→ RECORDS FOR PROCESSING:
------------------------------------------------------------------------
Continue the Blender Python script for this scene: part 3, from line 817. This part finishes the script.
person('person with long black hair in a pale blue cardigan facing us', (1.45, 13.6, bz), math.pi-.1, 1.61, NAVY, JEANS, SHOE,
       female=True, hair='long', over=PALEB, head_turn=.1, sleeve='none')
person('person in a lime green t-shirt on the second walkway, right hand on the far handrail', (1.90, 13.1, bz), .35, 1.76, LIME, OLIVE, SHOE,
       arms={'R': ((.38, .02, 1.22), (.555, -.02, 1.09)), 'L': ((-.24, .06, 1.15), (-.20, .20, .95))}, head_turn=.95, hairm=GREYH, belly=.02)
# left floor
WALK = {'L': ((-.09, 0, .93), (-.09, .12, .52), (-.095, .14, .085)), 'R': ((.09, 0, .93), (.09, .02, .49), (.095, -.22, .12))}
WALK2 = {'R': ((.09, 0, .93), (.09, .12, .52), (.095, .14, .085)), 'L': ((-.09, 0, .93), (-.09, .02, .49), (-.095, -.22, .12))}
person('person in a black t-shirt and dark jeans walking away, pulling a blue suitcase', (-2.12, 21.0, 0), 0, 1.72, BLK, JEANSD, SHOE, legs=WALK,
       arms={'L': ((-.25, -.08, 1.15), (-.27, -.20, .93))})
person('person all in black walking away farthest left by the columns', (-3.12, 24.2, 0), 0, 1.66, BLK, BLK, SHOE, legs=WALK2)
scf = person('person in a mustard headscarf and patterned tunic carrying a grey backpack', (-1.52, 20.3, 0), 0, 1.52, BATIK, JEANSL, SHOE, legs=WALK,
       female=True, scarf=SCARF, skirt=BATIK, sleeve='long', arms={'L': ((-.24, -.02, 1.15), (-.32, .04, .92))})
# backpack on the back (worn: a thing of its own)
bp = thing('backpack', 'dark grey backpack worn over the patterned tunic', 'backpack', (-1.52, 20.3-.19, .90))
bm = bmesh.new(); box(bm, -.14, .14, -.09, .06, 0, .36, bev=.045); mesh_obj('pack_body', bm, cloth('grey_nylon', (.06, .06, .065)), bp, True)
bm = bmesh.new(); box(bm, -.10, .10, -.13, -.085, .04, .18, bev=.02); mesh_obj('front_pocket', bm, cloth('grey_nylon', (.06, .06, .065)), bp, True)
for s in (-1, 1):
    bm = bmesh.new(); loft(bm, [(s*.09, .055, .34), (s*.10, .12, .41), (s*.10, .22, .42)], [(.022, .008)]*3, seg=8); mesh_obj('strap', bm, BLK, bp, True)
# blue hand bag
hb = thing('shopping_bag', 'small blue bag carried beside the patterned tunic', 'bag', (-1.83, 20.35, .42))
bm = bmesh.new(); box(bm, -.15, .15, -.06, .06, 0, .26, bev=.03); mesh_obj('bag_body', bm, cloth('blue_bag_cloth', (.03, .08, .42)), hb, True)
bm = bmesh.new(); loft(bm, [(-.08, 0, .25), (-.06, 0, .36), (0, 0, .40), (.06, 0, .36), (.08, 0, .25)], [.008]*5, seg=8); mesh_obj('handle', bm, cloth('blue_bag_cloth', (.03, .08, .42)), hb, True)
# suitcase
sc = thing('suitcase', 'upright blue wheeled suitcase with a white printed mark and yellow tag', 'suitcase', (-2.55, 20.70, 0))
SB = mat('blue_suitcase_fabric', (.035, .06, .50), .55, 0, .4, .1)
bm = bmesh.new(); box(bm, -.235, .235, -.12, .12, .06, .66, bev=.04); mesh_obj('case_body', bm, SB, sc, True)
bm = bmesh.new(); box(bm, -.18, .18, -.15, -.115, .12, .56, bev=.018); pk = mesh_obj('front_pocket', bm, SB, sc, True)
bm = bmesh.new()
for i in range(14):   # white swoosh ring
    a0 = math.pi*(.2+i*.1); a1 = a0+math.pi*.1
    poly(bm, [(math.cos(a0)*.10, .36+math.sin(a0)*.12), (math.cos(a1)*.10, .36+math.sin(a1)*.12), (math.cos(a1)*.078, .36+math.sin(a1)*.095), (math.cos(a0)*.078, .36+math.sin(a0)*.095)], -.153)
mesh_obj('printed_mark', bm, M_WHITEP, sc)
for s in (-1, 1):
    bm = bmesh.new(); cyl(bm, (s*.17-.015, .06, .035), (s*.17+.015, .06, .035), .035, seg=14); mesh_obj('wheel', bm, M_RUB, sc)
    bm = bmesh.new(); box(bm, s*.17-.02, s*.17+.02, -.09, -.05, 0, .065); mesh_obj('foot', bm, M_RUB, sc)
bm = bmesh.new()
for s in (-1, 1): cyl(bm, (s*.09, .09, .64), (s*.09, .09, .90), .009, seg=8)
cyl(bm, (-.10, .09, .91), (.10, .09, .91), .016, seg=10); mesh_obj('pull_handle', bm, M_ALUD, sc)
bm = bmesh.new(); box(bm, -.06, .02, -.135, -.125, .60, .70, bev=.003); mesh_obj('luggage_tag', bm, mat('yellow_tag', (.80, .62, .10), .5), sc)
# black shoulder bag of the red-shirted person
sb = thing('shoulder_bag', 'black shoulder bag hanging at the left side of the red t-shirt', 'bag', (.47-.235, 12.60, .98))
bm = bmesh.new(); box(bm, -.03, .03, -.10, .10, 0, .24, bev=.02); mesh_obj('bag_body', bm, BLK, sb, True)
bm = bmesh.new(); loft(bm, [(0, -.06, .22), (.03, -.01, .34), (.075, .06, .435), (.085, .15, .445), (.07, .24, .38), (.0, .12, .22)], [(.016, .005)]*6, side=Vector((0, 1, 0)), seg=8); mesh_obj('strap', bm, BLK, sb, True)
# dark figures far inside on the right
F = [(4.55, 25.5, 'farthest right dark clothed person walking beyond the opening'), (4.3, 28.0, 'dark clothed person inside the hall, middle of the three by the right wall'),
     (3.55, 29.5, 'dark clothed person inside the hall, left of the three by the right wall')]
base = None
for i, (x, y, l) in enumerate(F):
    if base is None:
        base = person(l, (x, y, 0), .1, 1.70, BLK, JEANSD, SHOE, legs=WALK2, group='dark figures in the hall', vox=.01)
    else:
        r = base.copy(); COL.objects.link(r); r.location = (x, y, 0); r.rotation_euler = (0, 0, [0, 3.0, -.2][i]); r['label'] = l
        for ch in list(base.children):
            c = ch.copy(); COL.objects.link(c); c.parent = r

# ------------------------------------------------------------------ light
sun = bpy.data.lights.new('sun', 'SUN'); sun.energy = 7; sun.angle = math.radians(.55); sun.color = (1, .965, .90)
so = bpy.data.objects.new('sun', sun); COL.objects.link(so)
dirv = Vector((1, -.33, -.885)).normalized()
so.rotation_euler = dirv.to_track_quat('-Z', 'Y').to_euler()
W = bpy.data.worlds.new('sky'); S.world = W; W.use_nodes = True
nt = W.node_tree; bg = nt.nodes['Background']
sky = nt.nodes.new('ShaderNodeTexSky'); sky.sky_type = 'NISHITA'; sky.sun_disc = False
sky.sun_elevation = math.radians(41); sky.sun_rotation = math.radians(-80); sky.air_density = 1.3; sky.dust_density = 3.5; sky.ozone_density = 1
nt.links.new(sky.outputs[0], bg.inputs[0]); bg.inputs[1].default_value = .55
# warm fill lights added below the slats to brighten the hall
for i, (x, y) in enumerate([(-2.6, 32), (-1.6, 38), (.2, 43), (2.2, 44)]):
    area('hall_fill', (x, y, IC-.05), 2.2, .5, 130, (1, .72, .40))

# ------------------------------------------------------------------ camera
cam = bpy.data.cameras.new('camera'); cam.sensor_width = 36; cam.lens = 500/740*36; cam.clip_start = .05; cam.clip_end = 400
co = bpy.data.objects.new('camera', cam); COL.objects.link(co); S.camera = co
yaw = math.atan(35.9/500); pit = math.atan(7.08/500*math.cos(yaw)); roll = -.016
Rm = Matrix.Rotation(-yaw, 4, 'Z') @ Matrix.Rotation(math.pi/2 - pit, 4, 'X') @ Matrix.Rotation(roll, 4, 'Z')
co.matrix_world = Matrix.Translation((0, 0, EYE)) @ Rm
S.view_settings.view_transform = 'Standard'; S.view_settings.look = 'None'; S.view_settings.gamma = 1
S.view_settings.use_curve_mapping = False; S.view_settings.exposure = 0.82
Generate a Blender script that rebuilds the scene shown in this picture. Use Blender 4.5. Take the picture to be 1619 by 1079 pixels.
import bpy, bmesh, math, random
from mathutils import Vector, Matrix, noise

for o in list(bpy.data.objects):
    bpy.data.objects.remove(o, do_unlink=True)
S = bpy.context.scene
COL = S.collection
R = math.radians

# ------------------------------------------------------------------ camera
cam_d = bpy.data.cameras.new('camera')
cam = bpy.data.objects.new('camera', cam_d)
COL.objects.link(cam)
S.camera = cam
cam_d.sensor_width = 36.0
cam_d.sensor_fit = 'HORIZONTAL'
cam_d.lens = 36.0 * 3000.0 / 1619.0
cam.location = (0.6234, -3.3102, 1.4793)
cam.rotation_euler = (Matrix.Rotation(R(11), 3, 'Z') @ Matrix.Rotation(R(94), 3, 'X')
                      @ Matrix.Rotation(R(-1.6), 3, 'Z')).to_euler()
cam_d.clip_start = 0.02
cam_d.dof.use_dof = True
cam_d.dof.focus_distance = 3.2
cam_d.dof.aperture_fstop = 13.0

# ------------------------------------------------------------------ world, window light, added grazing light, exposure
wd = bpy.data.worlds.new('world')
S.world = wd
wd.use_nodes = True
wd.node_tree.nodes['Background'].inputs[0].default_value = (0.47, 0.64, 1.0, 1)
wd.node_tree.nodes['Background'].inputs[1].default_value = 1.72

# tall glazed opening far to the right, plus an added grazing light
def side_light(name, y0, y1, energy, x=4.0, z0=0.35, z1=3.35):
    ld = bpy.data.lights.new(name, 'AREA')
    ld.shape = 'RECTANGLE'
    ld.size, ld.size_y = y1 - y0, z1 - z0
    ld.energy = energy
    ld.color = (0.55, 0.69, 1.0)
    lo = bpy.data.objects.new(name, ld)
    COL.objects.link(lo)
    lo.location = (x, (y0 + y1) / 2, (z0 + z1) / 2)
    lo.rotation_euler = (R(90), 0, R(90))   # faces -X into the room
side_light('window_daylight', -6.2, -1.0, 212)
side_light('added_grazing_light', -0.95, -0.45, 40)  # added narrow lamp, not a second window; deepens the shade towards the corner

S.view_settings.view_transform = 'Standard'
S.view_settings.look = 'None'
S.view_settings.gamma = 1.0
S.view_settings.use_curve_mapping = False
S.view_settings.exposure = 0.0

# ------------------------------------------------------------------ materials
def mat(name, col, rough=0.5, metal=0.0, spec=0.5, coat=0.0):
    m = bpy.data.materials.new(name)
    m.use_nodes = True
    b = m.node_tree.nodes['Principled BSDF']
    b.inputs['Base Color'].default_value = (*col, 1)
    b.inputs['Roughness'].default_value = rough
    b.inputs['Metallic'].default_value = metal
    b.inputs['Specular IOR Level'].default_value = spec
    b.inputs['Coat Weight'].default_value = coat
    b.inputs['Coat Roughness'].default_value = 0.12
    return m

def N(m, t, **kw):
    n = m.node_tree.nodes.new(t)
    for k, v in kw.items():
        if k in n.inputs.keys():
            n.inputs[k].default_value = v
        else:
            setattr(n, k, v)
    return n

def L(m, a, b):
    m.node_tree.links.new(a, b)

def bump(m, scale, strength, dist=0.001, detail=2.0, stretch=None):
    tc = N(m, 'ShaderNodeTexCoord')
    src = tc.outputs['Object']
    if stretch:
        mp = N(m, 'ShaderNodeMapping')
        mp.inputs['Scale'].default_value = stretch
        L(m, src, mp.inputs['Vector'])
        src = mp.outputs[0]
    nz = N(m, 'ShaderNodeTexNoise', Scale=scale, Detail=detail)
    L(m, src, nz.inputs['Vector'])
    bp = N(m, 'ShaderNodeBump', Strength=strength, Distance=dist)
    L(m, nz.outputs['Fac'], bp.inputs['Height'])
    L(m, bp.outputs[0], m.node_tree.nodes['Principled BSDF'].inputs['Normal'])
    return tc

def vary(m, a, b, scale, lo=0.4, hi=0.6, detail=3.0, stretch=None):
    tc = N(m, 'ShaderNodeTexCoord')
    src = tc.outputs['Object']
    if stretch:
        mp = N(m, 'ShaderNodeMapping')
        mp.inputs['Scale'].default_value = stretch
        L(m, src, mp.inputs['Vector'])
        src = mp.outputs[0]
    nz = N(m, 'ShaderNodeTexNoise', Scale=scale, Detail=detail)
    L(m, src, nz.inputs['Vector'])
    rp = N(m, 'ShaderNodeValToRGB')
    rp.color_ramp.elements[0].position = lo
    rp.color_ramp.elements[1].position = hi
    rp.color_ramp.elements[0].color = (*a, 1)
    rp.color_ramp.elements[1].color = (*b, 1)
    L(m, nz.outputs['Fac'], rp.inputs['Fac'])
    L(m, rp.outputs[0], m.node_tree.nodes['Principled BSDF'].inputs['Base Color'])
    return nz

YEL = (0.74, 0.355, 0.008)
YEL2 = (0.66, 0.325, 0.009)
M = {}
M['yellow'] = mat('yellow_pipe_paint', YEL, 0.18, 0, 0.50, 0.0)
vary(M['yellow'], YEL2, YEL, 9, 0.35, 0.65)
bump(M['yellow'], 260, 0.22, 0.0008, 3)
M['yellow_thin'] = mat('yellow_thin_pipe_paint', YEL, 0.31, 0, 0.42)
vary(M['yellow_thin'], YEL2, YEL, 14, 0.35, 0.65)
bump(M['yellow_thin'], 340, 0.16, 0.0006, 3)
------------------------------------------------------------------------
→ EXERCISE TASK: Only the lines from the one with "Generate a Blender" up to the one with "wd.node_tree.nodes['Background'].inputs[1].default_value = 1.72" should be repeated, both included, exactly as they appear.

→ SOLUTION TO THE PROBLEM:
Generate a Blender script that rebuilds the scene shown in this picture. Use Blender 4.5. Take the picture to be 1619 by 1079 pixels.
import bpy, bmesh, math, random
from mathutils import Vector, Matrix, noise

for o in list(bpy.data.objects):
    bpy.data.objects.remove(o, do_unlink=True)
S = bpy.context.scene
COL = S.collection
R = math.radians

# ------------------------------------------------------------------ camera
cam_d = bpy.data.cameras.new('camera')
cam = bpy.data.objects.new('camera', cam_d)
COL.objects.link(cam)
S.camera = cam
cam_d.sensor_width = 36.0
cam_d.sensor_fit = 'HORIZONTAL'
cam_d.lens = 36.0 * 3000.0 / 1619.0
cam.location = (0.6234, -3.3102, 1.4793)
cam.rotation_euler = (Matrix.Rotation(R(11), 3, 'Z') @ Matrix.Rotation(R(94), 3, 'X')
                      @ Matrix.Rotation(R(-1.6), 3, 'Z')).to_euler()
cam_d.clip_start = 0.02
cam_d.dof.use_dof = True
cam_d.dof.focus_distance = 3.2
cam_d.dof.aperture_fstop = 13.0

# ------------------------------------------------------------------ world, window light, added grazing light, exposure
wd = bpy.data.worlds.new('world')
S.world = wd
wd.use_nodes = True
wd.node_tree.nodes['Background'].inputs[0].default_value = (0.47, 0.64, 1.0, 1)
wd.node_tree.nodes['Background'].inputs[1].default_value = 1.72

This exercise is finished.